→ Instructions to follow:
Can you write out all of the material below, word for word?

(Recorded data)
____
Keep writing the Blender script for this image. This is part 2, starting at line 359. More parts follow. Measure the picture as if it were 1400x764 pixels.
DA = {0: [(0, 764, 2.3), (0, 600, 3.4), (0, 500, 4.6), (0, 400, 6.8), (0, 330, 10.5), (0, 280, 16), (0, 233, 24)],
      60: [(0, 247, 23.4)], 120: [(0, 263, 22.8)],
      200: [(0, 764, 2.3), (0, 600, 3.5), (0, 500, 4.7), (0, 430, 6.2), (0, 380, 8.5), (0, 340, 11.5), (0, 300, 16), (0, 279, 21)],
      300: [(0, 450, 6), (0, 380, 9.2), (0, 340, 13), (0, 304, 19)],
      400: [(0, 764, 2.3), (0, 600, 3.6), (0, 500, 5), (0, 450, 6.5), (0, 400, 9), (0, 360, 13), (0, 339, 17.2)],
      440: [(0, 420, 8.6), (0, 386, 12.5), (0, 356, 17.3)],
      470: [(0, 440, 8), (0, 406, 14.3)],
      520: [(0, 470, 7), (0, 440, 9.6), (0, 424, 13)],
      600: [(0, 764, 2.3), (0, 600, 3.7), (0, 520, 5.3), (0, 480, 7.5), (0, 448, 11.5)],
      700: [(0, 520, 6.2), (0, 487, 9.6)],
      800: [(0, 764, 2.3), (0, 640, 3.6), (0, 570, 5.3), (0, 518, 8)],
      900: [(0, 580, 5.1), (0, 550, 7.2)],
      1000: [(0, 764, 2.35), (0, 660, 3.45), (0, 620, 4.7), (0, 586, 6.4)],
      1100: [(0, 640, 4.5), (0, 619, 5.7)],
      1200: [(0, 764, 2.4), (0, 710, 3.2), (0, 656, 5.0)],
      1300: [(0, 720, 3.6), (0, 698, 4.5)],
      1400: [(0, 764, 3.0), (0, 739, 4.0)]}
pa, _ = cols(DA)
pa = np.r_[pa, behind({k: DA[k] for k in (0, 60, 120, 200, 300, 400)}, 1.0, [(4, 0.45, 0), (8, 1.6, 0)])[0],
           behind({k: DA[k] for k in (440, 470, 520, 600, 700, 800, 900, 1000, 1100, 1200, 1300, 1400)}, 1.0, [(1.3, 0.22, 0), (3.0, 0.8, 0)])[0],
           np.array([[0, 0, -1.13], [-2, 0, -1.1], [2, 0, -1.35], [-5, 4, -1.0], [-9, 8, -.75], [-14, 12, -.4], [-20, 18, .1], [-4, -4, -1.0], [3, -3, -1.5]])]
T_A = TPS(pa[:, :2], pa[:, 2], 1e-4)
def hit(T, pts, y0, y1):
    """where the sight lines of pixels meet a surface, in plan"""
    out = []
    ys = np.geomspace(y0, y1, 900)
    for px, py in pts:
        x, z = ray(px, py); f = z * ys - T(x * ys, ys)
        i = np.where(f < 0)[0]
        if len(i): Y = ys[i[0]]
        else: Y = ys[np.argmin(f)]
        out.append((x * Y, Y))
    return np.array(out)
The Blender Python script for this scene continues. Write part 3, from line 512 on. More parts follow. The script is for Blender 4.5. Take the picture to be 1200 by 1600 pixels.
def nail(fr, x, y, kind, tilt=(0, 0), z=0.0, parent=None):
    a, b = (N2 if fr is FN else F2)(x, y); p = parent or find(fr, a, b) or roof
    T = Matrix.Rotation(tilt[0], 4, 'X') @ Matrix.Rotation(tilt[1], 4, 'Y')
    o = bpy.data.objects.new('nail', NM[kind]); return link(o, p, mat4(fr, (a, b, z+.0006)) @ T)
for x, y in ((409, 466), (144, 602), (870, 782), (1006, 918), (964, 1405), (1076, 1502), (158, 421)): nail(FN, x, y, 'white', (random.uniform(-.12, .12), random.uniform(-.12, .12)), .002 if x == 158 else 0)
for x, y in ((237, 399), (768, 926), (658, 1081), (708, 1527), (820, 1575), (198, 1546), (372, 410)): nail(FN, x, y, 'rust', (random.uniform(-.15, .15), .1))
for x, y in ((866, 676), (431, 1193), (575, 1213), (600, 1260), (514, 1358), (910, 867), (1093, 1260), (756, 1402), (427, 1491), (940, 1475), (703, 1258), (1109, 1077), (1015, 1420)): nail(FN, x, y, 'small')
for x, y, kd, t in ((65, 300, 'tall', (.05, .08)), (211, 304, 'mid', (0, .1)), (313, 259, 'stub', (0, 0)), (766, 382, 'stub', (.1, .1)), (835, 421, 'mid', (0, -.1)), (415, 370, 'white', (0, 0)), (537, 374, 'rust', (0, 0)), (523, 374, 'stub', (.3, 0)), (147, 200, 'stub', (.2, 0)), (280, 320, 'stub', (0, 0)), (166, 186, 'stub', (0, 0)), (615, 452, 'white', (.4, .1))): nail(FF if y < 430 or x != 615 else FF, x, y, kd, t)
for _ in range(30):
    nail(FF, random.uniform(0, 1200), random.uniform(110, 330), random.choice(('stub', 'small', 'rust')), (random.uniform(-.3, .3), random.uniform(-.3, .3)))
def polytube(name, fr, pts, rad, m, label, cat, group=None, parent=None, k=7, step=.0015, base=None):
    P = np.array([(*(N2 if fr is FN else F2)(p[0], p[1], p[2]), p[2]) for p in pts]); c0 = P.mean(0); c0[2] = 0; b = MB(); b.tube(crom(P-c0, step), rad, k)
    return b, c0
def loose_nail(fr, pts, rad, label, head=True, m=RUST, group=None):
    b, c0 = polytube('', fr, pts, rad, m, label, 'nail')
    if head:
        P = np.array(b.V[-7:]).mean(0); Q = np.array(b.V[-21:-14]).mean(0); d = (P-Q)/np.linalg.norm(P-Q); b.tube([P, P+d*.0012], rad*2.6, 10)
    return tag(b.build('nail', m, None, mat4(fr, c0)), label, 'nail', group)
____
→ Written response:
Keep writing the Blender script for this image. This is part 2, starting at line 359. More parts follow. Measure the picture as if it were 1400x764 pixels.
DA = {0: [(0, 764, 2.3), (0, 600, 3.4), (0, 500, 4.6), (0, 400, 6.8), (0, 330, 10.5), (0, 280, 16), (0, 233, 24)],
      60: [(0, 247, 23.4)], 120: [(0, 263, 22.8)],
      200: [(0, 764, 2.3), (0, 600, 3.5), (0, 500, 4.7), (0, 430, 6.2), (0, 380, 8.5), (0, 340, 11.5), (0, 300, 16), (0, 279, 21)],
      300: [(0, 450, 6), (0, 380, 9.2), (0, 340, 13), (0, 304, 19)],
      400: [(0, 764, 2.3), (0, 600, 3.6), (0, 500, 5), (0, 450, 6.5), (0, 400, 9), (0, 360, 13), (0, 339, 17.2)],
      440: [(0, 420, 8.6), (0, 386, 12.5), (0, 356, 17.3)],
      470: [(0, 440, 8), (0, 406, 14.3)],
      520: [(0, 470, 7), (0, 440, 9.6), (0, 424, 13)],
      600: [(0, 764, 2.3), (0, 600, 3.7), (0, 520, 5.3), (0, 480, 7.5), (0, 448, 11.5)],
      700: [(0, 520, 6.2), (0, 487, 9.6)],
      800: [(0, 764, 2.3), (0, 640, 3.6), (0, 570, 5.3), (0, 518, 8)],
      900: [(0, 580, 5.1), (0, 550, 7.2)],
      1000: [(0, 764, 2.35), (0, 660, 3.45), (0, 620, 4.7), (0, 586, 6.4)],
      1100: [(0, 640, 4.5), (0, 619, 5.7)],
      1200: [(0, 764, 2.4), (0, 710, 3.2), (0, 656, 5.0)],
      1300: [(0, 720, 3.6), (0, 698, 4.5)],
      1400: [(0, 764, 3.0), (0, 739, 4.0)]}
pa, _ = cols(DA)
pa = np.r_[pa, behind({k: DA[k] for k in (0, 60, 120, 200, 300, 400)}, 1.0, [(4, 0.45, 0), (8, 1.6, 0)])[0],
           behind({k: DA[k] for k in (440, 470, 520, 600, 700, 800, 900, 1000, 1100, 1200, 1300, 1400)}, 1.0, [(1.3, 0.22, 0), (3.0, 0.8, 0)])[0],
           np.array([[0, 0, -1.13], [-2, 0, -1.1], [2, 0, -1.35], [-5, 4, -1.0], [-9, 8, -.75], [-14, 12, -.4], [-20, 18, .1], [-4, -4, -1.0], [3, -3, -1.5]])]
T_A = TPS(pa[:, :2], pa[:, 2], 1e-4)
def hit(T, pts, y0, y1):
    """where the sight lines of pixels meet a surface, in plan"""
    out = []
    ys = np.geomspace(y0, y1, 900)
    for px, py in pts:
        x, z = ray(px, py); f = z * ys - T(x * ys, ys)
        i = np.where(f < 0)[0]
        if len(i): Y = ys[i[0]]
        else: Y = ys[np.argmin(f)]
        out.append((x * Y, Y))
    return np.array(out)
The Blender Python script for this scene continues. Write part 3, from line 512 on. More parts follow. The script is for Blender 4.5. Take the picture to be 1200 by 1600 pixels.
def nail(fr, x, y, kind, tilt=(0, 0), z=0.0, parent=None):
    a, b = (N2 if fr is FN else F2)(x, y); p = parent or find(fr, a, b) or roof
    T = Matrix.Rotation(tilt[0], 4, 'X') @ Matrix.Rotation(tilt[1], 4, 'Y')
    o = bpy.data.objects.new('nail', NM[kind]); return link(o, p, mat4(fr, (a, b, z+.0006)) @ T)
for x, y in ((409, 466), (144, 602), (870, 782), (1006, 918), (964, 1405), (1076, 1502), (158, 421)): nail(FN, x, y, 'white', (random.uniform(-.12, .12), random.uniform(-.12, .12)), .002 if x == 158 else 0)
for x, y in ((237, 399), (768, 926), (658, 1081), (708, 1527), (820, 1575), (198, 1546), (372, 410)): nail(FN, x, y, 'rust', (random.uniform(-.15, .15), .1))
for x, y in ((866, 676), (431, 1193), (575, 1213), (600, 1260), (514, 1358), (910, 867), (1093, 1260), (756, 1402), (427, 1491), (940, 1475), (703, 1258), (1109, 1077), (1015, 1420)): nail(FN, x, y, 'small')
for x, y, kd, t in ((65, 300, 'tall', (.05, .08)), (211, 304, 'mid', (0, .1)), (313, 259, 'stub', (0, 0)), (766, 382, 'stub', (.1, .1)), (835, 421, 'mid', (0, -.1)), (415, 370, 'white', (0, 0)), (537, 374, 'rust', (0, 0)), (523, 374, 'stub', (.3, 0)), (147, 200, 'stub', (.2, 0)), (280, 320, 'stub', (0, 0)), (166, 186, 'stub', (0, 0)), (615, 452, 'white', (.4, .1))): nail(FF if y < 430 or x != 615 else FF, x, y, kd, t)
for _ in range(30):
    nail(FF, random.uniform(0, 1200), random.uniform(110, 330), random.choice(('stub', 'small', 'rust')), (random.uniform(-.3, .3), random.uniform(-.3, .3)))
def polytube(name, fr, pts, rad, m, label, cat, group=None, parent=None, k=7, step=.0015, base=None):
    P = np.array([(*(N2 if fr is FN else F2)(p[0], p[1], p[2]), p[2]) for p in pts]); c0 = P.mean(0); c0[2] = 0; b = MB(); b.tube(crom(P-c0, step), rad, k)
    return b, c0
def loose_nail(fr, pts, rad, label, head=True, m=RUST, group=None):
    b, c0 = polytube('', fr, pts, rad, m, label, 'nail')
    if head:
        P = np.array(b.V[-7:]).mean(0); Q = np.array(b.V[-21:-14]).mean(0); d = (P-Q)/np.linalg.norm(P-Q); b.tube([P, P+d*.0012], rad*2.6, 10)
    return tag(b.build('nail', m, None, mat4(fr, c0)), label, 'nail', group)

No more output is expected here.